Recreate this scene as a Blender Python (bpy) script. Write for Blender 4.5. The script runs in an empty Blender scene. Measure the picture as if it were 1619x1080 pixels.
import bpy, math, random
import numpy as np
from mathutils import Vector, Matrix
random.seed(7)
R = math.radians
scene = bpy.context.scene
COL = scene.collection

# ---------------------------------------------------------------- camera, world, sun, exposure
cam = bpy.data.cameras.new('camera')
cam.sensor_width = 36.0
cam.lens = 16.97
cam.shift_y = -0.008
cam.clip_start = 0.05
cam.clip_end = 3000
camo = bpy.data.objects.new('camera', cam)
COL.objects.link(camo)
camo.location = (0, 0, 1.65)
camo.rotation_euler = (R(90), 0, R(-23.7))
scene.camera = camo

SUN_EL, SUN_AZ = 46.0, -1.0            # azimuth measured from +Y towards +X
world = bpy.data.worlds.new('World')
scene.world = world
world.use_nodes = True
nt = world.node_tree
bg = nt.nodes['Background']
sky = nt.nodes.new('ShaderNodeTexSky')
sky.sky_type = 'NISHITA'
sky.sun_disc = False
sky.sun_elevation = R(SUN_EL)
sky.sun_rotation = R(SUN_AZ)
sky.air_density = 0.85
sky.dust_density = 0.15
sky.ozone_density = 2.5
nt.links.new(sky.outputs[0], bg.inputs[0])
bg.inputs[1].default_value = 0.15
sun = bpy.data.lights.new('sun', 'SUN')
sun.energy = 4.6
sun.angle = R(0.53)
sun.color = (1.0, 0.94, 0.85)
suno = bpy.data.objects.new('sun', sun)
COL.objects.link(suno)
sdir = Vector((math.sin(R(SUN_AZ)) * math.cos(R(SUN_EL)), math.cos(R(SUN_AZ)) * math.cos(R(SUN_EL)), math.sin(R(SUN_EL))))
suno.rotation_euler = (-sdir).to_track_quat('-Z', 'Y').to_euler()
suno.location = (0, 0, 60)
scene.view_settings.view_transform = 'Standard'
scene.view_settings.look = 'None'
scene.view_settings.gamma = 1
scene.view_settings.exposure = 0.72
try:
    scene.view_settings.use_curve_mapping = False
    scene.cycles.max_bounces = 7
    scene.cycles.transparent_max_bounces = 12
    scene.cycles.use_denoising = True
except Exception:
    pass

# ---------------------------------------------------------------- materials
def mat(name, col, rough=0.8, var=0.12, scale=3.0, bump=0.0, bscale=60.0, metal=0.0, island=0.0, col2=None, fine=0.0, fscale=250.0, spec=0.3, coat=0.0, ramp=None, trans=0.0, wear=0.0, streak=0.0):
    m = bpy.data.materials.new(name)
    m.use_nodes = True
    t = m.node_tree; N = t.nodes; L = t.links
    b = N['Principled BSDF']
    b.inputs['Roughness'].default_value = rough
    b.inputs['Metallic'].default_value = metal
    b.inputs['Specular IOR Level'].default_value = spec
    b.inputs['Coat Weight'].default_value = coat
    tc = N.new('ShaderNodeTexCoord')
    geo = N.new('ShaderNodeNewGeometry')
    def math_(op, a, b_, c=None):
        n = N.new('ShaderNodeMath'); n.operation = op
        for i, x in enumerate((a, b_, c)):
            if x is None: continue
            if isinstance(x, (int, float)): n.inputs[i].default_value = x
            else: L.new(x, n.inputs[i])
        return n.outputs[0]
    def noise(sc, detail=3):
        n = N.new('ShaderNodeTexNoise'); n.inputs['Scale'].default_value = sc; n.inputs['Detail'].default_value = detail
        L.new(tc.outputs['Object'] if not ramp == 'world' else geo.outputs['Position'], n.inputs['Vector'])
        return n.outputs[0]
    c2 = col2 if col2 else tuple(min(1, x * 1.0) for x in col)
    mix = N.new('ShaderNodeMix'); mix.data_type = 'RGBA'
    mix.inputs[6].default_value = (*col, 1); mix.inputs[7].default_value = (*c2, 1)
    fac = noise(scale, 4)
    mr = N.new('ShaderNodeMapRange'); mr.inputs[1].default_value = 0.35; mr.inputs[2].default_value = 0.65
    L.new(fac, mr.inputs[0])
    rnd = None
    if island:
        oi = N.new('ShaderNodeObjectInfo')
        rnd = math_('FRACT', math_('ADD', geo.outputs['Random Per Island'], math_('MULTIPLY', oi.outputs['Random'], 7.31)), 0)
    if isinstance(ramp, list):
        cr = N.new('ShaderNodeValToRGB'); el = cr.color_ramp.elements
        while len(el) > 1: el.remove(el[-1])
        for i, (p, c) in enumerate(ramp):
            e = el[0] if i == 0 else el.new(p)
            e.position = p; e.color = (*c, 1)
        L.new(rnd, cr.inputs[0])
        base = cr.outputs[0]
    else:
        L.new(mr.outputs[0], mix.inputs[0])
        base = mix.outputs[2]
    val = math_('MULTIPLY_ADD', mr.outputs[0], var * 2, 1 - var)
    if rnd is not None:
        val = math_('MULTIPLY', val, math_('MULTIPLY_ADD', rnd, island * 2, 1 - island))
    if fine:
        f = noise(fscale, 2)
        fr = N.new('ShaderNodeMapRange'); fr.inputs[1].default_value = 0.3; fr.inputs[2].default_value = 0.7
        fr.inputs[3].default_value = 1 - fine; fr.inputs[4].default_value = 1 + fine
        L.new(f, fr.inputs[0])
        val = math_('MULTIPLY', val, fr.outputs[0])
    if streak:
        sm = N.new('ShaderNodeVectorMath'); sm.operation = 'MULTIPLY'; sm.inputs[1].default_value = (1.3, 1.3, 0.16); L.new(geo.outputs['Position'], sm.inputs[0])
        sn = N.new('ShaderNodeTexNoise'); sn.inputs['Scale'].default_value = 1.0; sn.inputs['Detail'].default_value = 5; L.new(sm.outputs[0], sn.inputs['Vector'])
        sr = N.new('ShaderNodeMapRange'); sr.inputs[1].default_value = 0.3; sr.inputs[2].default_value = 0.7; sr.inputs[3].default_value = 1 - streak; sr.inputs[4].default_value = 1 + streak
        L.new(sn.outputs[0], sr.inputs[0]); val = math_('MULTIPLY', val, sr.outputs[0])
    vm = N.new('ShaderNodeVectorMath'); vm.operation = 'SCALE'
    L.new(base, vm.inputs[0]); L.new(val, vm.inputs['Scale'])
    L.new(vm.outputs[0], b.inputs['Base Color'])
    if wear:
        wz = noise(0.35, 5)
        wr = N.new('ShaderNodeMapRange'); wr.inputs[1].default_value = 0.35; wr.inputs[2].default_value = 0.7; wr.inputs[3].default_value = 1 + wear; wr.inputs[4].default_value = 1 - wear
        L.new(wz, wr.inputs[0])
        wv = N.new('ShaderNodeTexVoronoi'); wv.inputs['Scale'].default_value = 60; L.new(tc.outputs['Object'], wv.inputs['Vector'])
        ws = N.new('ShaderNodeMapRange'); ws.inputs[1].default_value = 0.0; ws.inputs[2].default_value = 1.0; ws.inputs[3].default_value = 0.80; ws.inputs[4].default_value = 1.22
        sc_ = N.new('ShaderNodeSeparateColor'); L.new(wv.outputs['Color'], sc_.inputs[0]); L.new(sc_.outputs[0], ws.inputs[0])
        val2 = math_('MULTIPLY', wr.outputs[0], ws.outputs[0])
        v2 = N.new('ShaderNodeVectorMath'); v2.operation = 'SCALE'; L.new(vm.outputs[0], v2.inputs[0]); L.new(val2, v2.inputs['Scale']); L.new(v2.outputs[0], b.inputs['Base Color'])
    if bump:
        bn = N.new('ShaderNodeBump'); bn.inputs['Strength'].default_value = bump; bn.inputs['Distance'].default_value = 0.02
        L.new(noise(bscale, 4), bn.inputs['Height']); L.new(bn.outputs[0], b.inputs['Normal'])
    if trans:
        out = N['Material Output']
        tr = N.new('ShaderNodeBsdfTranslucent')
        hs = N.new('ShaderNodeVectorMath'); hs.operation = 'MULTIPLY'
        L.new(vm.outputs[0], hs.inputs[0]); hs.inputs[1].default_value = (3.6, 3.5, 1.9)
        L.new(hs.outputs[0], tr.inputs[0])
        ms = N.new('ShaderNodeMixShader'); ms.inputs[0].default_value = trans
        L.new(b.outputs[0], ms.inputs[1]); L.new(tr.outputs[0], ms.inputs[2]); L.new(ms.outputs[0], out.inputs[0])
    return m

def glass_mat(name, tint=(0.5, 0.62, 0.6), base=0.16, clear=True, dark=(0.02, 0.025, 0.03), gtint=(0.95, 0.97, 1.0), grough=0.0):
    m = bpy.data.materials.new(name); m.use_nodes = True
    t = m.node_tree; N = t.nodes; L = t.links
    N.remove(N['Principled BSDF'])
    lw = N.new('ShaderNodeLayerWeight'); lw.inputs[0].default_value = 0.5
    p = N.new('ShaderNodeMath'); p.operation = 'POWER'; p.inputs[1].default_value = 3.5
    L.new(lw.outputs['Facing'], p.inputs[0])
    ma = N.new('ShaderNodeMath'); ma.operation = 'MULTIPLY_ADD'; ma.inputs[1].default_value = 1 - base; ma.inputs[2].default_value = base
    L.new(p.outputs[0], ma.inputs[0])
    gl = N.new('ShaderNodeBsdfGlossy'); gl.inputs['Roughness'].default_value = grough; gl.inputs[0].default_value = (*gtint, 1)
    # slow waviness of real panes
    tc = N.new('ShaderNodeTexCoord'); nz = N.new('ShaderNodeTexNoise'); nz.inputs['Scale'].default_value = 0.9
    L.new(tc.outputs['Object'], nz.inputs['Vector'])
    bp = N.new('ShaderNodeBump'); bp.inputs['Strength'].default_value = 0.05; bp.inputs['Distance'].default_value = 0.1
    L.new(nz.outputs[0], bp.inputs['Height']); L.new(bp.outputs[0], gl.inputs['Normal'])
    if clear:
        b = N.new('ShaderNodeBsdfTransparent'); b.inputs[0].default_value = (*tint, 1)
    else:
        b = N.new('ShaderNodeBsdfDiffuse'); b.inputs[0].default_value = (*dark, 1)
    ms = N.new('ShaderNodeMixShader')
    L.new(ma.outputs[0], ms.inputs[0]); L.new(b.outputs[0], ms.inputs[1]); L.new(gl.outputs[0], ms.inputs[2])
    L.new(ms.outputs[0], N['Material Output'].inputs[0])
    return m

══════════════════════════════

Using the data above, restate word for word the lines from its opening line through the line that contains "scene.camera = camo", and no more.

▸ **Task result**
Recreate this scene as a Blender Python (bpy) script. Write for Blender 4.5. The script runs in an empty Blender scene. Measure the picture as if it were 1619x1080 pixels.
import bpy, math, random
import numpy as np
from mathutils import Vector, Matrix
random.seed(7)
R = math.radians
scene = bpy.context.scene
COL = scene.collection

# ---------------------------------------------------------------- camera, world, sun, exposure
cam = bpy.data.cameras.new('camera')
cam.sensor_width = 36.0
cam.lens = 16.97
cam.shift_y = -0.008
cam.clip_start = 0.05
cam.clip_end = 3000
camo = bpy.data.objects.new('camera', cam)
COL.objects.link(camo)
camo.location = (0, 0, 1.65)
camo.rotation_euler = (R(90), 0, R(-23.7))
scene.camera = camo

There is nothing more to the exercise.